Hamas' deputy politburo chief and former U.S. Muslim Brotherhood branch leader told The Forward this week that his group would view any agreement between Israel and the Palestinian Authority as more of a hudna—or cease-fire—than a peace treaty in the conventional sense of the word.
"We will not recognize Israel as a state," and any agreement should be seen as paving the way for a relationship similar to that of "Lebanon and Israel or Syria and Israel" rather than one of mutual recognition, trade, and the like, Mousa Abu Marzook said.
This would hold true for Hamas even if the agreement was ratified by a popular "referendum of all Palestinians" he said during a five-and-a-half hour interview with the Jewish-American newspaper.
Marzook also stood firm on a number of Hamas' other perpetual and preposterous non-negotiable pre-conditions, including the fact that any future agreement would have to "include the unqualified right of Palestinians to return to land in what is now Israel." This oft-repeated qualification is a non-starter; as Jonathan Schanzer has said it would be "suicide for Israel."
Marzook was vague when pressed about the intentions behind the hudna strategy—that Hamas could use the time to build up its arsenal and strength for a future attack against Israel. "It's very difficult to say after 10 years what will be on both sides.
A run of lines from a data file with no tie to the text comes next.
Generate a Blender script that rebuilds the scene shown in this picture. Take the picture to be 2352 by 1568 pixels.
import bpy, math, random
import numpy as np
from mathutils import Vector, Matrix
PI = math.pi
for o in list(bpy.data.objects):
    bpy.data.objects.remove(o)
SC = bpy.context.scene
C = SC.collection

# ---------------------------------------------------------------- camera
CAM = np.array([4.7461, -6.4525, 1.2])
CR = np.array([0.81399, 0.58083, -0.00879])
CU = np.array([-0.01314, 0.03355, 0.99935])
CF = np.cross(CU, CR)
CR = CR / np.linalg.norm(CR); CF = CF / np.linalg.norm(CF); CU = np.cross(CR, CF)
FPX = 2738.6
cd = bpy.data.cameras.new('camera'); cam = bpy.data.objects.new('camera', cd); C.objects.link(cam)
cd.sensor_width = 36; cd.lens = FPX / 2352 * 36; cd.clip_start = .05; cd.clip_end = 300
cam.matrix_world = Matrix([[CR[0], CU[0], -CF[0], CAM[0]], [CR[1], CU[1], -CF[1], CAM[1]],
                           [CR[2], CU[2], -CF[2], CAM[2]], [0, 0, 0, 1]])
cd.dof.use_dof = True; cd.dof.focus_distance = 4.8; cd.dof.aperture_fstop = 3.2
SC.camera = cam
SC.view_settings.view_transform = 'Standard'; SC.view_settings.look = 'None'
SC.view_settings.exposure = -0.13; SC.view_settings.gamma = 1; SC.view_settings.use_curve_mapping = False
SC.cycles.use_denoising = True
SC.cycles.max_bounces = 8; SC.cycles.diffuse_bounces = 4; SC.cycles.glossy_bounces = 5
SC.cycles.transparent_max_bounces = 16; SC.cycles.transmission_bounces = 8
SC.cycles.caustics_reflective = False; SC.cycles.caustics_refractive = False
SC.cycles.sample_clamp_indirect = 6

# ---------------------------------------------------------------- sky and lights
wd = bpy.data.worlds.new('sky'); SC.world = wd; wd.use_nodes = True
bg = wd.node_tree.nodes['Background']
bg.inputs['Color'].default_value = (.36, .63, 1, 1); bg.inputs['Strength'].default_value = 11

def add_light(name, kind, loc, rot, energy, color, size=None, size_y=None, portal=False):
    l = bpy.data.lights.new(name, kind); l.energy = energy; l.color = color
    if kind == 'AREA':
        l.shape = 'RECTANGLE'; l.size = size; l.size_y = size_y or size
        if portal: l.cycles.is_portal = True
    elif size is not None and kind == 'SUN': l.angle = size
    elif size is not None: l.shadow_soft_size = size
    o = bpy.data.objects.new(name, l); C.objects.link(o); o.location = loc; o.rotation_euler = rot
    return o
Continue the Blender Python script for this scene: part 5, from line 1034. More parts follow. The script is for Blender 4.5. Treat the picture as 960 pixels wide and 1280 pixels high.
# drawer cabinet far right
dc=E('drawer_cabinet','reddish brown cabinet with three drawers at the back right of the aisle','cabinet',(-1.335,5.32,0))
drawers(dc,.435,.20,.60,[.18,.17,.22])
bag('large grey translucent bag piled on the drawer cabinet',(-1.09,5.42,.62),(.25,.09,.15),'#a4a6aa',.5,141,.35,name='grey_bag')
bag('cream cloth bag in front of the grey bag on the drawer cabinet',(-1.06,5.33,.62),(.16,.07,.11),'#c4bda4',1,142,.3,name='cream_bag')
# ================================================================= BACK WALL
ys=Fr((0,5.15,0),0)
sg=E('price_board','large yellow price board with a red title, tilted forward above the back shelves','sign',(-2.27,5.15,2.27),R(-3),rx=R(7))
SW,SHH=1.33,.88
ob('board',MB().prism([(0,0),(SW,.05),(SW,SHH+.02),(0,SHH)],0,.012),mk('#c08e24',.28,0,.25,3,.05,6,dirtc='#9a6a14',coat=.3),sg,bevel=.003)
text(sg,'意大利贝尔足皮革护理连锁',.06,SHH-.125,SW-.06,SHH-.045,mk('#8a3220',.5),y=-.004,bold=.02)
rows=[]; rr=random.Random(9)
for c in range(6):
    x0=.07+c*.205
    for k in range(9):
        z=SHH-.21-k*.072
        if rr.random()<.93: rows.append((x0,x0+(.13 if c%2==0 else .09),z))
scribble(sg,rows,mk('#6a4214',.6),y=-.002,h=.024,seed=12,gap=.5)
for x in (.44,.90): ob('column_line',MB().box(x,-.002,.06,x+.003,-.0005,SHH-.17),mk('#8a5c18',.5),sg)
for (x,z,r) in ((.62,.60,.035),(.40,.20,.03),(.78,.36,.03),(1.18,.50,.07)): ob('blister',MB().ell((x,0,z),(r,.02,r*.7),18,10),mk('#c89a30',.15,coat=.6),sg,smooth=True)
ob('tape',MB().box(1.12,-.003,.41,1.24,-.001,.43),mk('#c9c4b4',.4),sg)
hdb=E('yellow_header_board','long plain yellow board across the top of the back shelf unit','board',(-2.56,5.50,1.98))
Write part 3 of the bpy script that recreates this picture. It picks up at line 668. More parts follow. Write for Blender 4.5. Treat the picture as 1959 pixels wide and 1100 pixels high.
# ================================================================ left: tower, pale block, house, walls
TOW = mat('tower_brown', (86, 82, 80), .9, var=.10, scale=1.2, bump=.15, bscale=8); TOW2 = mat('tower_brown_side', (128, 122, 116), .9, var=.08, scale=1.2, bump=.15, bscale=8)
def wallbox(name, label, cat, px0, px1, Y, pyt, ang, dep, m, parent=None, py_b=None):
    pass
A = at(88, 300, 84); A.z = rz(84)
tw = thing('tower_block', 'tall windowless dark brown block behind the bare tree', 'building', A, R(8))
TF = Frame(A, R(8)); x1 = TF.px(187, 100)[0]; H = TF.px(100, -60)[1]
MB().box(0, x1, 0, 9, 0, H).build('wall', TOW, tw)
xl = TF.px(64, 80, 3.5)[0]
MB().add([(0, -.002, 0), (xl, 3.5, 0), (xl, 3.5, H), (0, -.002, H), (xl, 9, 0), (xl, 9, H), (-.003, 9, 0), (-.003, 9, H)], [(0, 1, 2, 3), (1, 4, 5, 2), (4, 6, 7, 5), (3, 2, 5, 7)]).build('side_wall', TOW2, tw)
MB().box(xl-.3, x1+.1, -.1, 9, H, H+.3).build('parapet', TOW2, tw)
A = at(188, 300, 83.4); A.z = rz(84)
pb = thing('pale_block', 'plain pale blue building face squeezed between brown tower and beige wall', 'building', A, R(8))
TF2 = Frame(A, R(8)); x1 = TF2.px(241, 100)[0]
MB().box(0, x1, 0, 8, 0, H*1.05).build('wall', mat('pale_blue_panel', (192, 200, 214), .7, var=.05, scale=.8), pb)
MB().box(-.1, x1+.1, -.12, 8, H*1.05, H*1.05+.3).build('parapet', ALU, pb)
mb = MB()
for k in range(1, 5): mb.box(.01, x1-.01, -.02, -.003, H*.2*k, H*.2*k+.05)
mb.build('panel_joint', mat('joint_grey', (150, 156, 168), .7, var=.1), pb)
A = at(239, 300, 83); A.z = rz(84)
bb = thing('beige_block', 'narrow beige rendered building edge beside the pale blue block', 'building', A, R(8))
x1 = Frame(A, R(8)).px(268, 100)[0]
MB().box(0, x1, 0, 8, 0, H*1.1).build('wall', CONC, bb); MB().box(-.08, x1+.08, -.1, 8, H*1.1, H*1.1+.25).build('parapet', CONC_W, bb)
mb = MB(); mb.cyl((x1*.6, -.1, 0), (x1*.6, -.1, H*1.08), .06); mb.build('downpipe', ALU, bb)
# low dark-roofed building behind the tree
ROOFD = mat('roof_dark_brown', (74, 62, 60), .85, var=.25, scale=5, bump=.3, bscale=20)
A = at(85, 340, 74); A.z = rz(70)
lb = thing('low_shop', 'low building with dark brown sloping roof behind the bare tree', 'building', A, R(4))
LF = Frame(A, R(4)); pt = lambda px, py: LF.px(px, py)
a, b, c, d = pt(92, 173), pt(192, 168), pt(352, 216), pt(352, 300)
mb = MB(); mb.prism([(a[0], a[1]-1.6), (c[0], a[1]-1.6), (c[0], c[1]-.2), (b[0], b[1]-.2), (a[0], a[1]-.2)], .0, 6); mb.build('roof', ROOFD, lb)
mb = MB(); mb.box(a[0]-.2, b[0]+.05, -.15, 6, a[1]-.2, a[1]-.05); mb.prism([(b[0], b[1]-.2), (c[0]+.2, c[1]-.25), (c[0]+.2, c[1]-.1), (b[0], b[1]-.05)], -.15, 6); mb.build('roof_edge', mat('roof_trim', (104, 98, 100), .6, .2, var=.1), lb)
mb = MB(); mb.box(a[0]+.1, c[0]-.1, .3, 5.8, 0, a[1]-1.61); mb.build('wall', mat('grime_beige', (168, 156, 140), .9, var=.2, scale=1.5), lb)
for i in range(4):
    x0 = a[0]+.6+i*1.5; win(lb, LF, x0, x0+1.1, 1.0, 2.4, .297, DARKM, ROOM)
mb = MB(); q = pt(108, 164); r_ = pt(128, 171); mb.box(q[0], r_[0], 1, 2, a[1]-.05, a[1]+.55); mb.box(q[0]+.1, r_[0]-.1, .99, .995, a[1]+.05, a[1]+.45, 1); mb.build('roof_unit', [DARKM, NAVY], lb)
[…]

Maybe my answer right now [about recognizing Israel] is completely different to my answer after 10 years."
His talk of timelines should not be glossed over. As Patrick Sookdheo notes in his seminal work Understanding Islamic Terrorism, Muslims who strictly following Islamic law—as Hamas claims to do—are permitted to make "[t]emporary peace" with the enemy through a treaty. But the limitations on such a treaty are clear: it "is only permissible if it advantageous for the Muslims, and preferably should not last for more than ten years."
"If Muslims were to make a peace treaty that was not in their own interests," Sookhdeo explains, "it would be tantamount to abandoning the war, and so disobeying God's command. Thus peace-making is justifiable only if it is seen as part of the long-term war effort."
If its track record of broken promises is any indication, Hamas will break its end of the bargain even if an agreement is made. And that will be just the start of it. Sookhdeo notes: "it is scarcely an exaggeration to say that in classical Islam peace is considered [nothing more than] a specialised (sic.) kind of war."